The conclusion: The wine that was tested was probably just past its prime (past the point of diminishing maturity).  Therefore, the results may change a little with the use of a young wine or an older wine in its prime, but I doubt the changes will be significant.  I can confidently state that forcing oxygen into the wine will noticeably improve the experience of a glass of wine.  However, it does appear that merely letting oxygen sit on top of the wine does not improve the experience and may even detract from it.  It may be related to headspace above the wine as Ron Jackson points out in his Wine Science textbook, pg. 503:

When the bottle is opened, aromatics in the headspace escape from the bottle.  The changed equilibrium between aromatics in the wine and the headspace induces further liberation of aromatics.  This phenomenon helps maintain the aroma in the glass during tasting, but may depauperate the fragrance of wine left in the bottle.  

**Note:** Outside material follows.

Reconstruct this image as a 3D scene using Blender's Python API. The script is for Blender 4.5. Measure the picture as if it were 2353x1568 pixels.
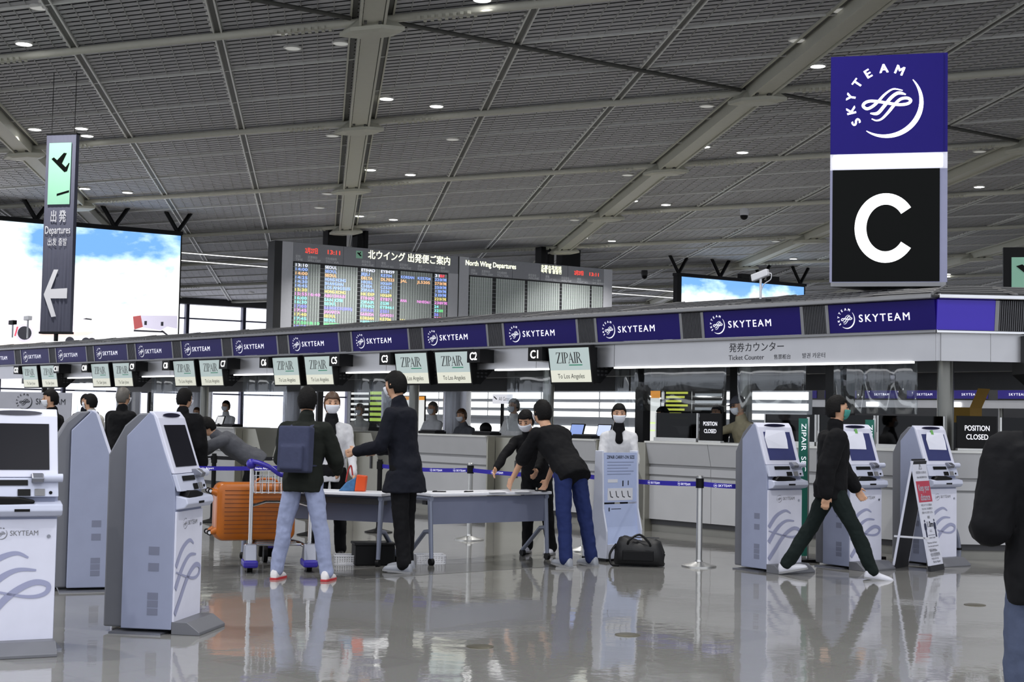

If we arrange the methods in order of amount of headspace, it would be wine in the glass, wine in the blender and then wine in the pan.  It should be noted that a typical decanter does not have the same amount of headspace that wine in a pan does.  Perhaps, given the vast amount of headspace, the wine decanted into the pan went past its optimal point of maturity as was noted by the lack of bouquet or earthy tones to support the fruit tones.  Depauperate indeed.

Additional studies should be made (by me or at least invite me over if you’d like to do them) to compare all of those wine accessories and how well they actually affect the experience.  My guess is that you could get the better results from your blender than shelling out extra dough this holiday season for a fancy, single-purpose tool though.  Last, I do have to end this with addressing those who view wine as a fragile and ethereal object that should only be treated with kisses and caresses: Get over it.